The English are Germans who have partially “gone Latin.” But for William the Conqueror and the Angevins we should be just another nation of Teutons, speaking some uninteresting dialect of Dutch or Danish. The Normans gave us the English language, that beautifully compounded mixture of French and Saxon; and the English language molded the English mind. By Latin out of German: such is our pedigree. We are essentially mongrels: that is the whole point of us. To be mongrels is our mission. If we would fulfill this mission adequately we must take pains to cultivate our mongrelism. Our Saxon and Celtic flesh requires to be constantly rewedded to the Latin spirit. For the most part the English have always realized this truth and acted upon it. From the time of Chaucer onwards almost all our writers have turned, by a kind of infallible instinct, like swallows, toward the South—toward the phantoms of Greece and Rome, toward the living realities of France and Italy. On the rare occasions when, losing their orientation, they have turned eastward and northward, the results have been deplorable. The works of Carlyle are there, an awful warning, to remind us of what happens when the English forget that their duty is to be mongrels and go whoring, within the bounds of consanguinity, after German gods.
The olive tree is an emblem of the Latinity toward which our migrant’s instinct commands us perpetually to turn. As well as for peace and for joy, it stands for all that makes us specifically English rather than Teutonic; for those Mediterranean influences without which Chaucer and Shakespeare could never have become what they learned from France and Italy, from Rome and Greece, to be—the most essentially native of our poets. The olive tree is, so to speak, the complement of the oak; and the bright hard-edged landscapes in which it figures are the necessary correctives of those gauzy and indeterminate lovelinesses of the English scene. Under a polished sky the olives state their aesthetic case without the qualifications of mist, of shifting lights, of atmospheric perspective, which give to English landscapes their subtle and melancholy beauty. A perfect beauty in its way; but, as of all good things, one can have too much of it. The British Constitution is a most admirable invention; but it is good to come back occasionally to fixed first principles and the firm outline of syllogistic argument.

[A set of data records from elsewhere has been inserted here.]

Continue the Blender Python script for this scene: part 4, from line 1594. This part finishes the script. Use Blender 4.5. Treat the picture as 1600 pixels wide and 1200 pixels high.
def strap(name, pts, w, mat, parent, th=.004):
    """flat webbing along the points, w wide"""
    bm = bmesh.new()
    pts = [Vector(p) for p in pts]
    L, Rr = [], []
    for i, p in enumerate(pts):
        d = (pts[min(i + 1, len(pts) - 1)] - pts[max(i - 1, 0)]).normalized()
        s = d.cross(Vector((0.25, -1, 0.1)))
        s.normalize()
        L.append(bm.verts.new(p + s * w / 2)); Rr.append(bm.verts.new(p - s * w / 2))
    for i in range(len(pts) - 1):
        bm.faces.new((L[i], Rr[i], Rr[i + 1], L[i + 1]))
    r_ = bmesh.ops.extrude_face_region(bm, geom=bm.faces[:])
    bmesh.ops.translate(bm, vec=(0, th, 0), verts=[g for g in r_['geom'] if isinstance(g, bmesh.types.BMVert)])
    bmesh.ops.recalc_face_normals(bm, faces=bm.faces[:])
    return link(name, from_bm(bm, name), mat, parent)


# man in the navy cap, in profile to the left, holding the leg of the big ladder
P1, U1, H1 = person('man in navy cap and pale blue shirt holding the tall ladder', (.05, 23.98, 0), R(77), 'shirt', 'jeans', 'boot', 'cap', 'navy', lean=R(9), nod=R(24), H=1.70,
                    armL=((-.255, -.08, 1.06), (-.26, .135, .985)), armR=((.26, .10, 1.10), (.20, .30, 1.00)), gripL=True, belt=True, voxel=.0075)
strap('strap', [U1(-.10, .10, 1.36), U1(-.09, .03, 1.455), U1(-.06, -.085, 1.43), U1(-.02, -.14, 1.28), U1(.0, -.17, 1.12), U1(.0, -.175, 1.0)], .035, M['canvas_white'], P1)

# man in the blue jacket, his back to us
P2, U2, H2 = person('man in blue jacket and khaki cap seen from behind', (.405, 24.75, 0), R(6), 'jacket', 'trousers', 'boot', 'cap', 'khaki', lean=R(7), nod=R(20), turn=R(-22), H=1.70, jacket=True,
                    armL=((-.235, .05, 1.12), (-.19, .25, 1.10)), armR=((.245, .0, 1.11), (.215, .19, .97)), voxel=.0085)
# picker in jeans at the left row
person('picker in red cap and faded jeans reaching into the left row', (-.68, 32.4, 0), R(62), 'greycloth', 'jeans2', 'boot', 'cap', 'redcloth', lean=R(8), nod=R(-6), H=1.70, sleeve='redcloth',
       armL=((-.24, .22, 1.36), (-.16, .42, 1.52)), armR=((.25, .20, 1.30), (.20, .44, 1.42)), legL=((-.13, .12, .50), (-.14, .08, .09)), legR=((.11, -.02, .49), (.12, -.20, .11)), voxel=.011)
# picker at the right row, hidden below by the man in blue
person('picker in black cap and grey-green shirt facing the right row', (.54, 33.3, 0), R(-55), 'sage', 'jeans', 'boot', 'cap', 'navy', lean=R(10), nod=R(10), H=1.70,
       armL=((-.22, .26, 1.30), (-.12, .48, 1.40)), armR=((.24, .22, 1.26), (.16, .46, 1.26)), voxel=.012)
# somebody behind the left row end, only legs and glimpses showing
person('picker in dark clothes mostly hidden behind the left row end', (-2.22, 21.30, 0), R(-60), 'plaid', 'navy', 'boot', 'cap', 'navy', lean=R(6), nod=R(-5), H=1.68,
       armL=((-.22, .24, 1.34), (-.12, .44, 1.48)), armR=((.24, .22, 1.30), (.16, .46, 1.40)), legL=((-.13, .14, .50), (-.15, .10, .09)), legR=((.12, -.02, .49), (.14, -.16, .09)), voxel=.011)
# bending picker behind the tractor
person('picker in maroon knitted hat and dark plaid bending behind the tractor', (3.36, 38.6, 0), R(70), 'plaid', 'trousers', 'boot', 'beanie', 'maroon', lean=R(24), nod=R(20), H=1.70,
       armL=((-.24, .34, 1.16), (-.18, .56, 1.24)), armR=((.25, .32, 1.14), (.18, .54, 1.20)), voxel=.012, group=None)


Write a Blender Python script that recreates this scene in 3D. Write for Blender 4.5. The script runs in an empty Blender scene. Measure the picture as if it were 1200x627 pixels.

With clarity and definition is associated a certain physical spareness. Most of the great deciduous trees of England give one the impression, at any rate in summer, of being rather obese. In Scandinavian mythology Embla, the elm, was the first woman. Those who have lived much with old elm trees—and I spent a good part of my boyhood under their ponderous shade—will agree that the Scandinavians were men of insight. There is in effect something blowsily female about those vast trees that brood with all their bulging masses of foliage above the meadows of the home counties. In winter they are giant skeletons; and for a moment in the early spring a cloud of transparent emerald vapor floats in the air; but by June they have settled down to an enormous middle age.
By comparison the olive tree seems an athlete in training. It sits lightly on the earth and its foliage is never completely opaque. There is always air between the thin grey and silver leaves of the olive, always the flash of light within its shadows. By the end of summer the foliage of our northern trees is a great clot of dark unmitigated green. In the olive the lump is always leavened.